Journalist Sues Mohadi, Chihuri For $25 000 Over Brutal Assault

Harare, May 14, 2015 – A Zimbabwean freelance journalist, Angela Jimu, has whacked Home Affairs Minister Kembo Mohadi and Police Commissioner-General Augustine Chihuri with a $25 000 lawsuit for damages she suffered after she was brutally assaulted by police officers.

Jimu, a freelance photo-journalist, was arrested and detained by police officers in August last year while she was covering a demonstration staged by some MDC-T youths in central Harare. The police officers brutally assaulted Jimu for taking pictures of some police officers who had pounced on an MDC-T supporter as they sought to suppress the opposition party’s protest.

In summons filed at the High Court recently, Jimu through her lawyer Kennedy Masiye of Zimbabwe Lawyers for Human Rights, is demanding a total of $25 000 in damages from Mohadi, Chihuri, one Constable Matsikidze, who allegedly led the brutal assault and the officer in charge of operations at Harare Central Police Station.

The photo-journalist charges that $15 000 is compensation for damages suffered as a result of the assault, nervous shock and pain she endured from the brutal attack by police officers while $5 000 is for the unlawful arrest with the other $5 000 being damages for contumelia.

Jimu’s lawyers protested that police officers assaulted their client with truncheons all over her body and as a result of the shock, she urinated on herself and immediately went into menstruation.

“She spent several hours detained at the police station under the command of the 4th respondent (officer in charge of operations at Harare Central Police Station) and despite several requests to be assisted with changing her clothes as she had messed them with menstrual blood during the assault, no one attended to her at that time. She was only assisted after several hours by a polite female police officer who came to where she was detained and felt sorry for her and offered a sanitary pad,” reads part of the summons.

Jimu, who was later released from police custody without any charges being preferred against her sustained deep lacerations on her eye and swelling on both the upper and lower eyelids.

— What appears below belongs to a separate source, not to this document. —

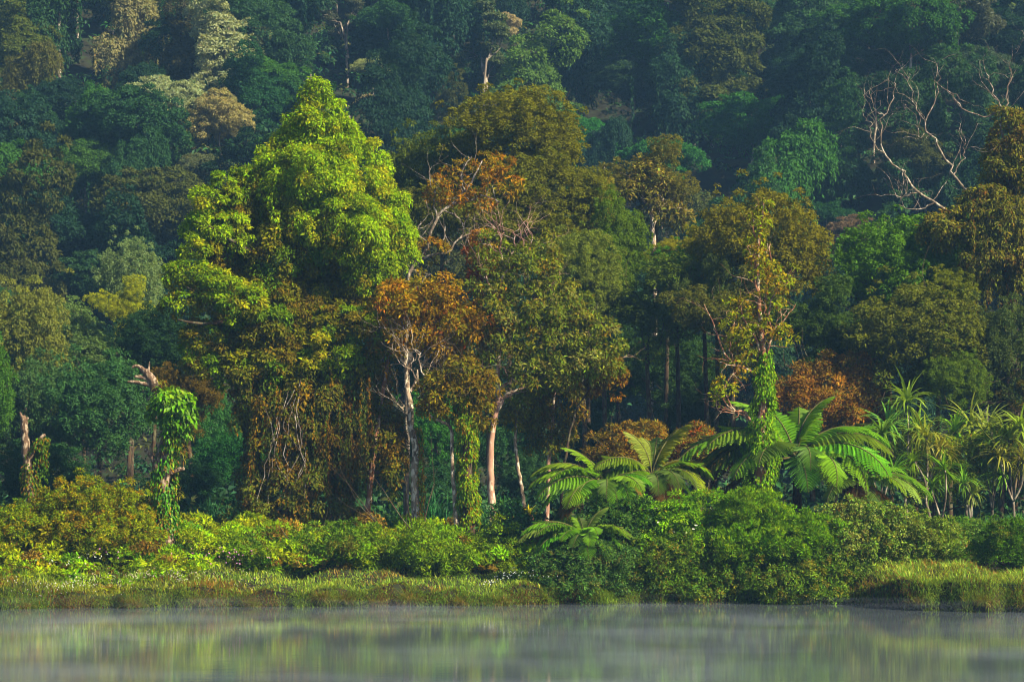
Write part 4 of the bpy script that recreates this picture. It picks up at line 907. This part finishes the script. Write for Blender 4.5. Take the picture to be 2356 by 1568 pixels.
tree_fern("low broad tree fern nearest the sapling, with wide drooping fronds", (1390, 1118), 96, 1398,
          [(188, 'mid', 3.0, FGREEN), (205, 'arch', 2.8, FGREEN), (228, 'flat', 2.4, FGREEN), (172, 'mid', 2.9, FGREEN), (255, 'flat', 2.0, FGREEN), (285, 'flat', 2.0, FGREEN), (312, 'mid', 2.2, FGREEN), (335, 'arch', 2.0, (.22, .17, .05)), (150, 'up', 2.5, FGREEN), (110, 'mid', 2.0, FGREEN), (70, 'mid', 2.0, FGREEN), (20, 'mid', 2.2, FGREEN), (198, 'low', 2.3, FDARK), (220, 'low', 2.2, FBROWN), (245, 'low', 1.8, FBROWN), (320, 'low', 2.0, FBROWN), (180, 'mid', 3.1, FGREEN), (196, 'flat', 2.9, FGREEN), (216, 'mid', 2.6, FGREEN), (240, 'arch', 2.3, FGREEN), (270, 'arch', 2.0, FDARK), (300, 'arch', 2.1, FGREEN), (350, 'mid', 2.2, FGREEN), (165, 'arch', 2.6, FDARK), (210, 'low', 2.5, FDARK)], .14, 1.2)
tree_fern("short tree fern right above the water's edge, alone in front of the others", (1345, 1238), 92.6, 1342,
          [(185, 'mid', 2.5, FGREEN), (200, 'mid', 2.3, FGREEN), (218, 'mid', 2.0, FGREEN), (172, 'mid', 2.0, FDARK), (262, 'flat', 1.5, FGREEN), (240, 'mid', 1.5, FGREEN), (292, 'mid', 1.5, FGREEN), (325, 'mid', 1.9, FGREEN), (345, 'mid', 1.9, FGREEN), (15, 'mid', 1.8, FLIGHT), (40, 'up', 1.6, FLIGHT), (90, 'up', 1.1, FDARK), (125, 'up', 1.2, FGREEN), (150, 'mid', 1.8, FGREEN), (230, 'low', 1.3, FBROWN), (300, 'low', 1.3, FBROWN), (192, 'mid', 2.4, FLIGHT), (178, 'arch', 2.2, FGREEN), (210, 'arch', 2.0, FGREEN), (335, 'arch', 1.9, FGREEN), (355, 'mid', 1.9, FGREEN), (275, 'arch', 1.4, FGREEN), (250, 'arch', 1.4, FDARK), (312, 'flat', 1.6, FGREEN), (5, 'arch', 1.8, FDARK)], .12, 1.2)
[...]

“The assaults were met on the plaintiff (Jimu) despite the fact that she had not committed any offence warranting such humiliation and embarrassment. An arrest and such wanton use of excessive force were not justified,” the summons read.

Besides Jimu, two other journalists Tapiwa Zivira and Privilege Musvanhiri were targeted and assaulted by police officers and municipal police last year while executing their professional duties in incidents that tarnished Zimbabwe as an enemy of free media.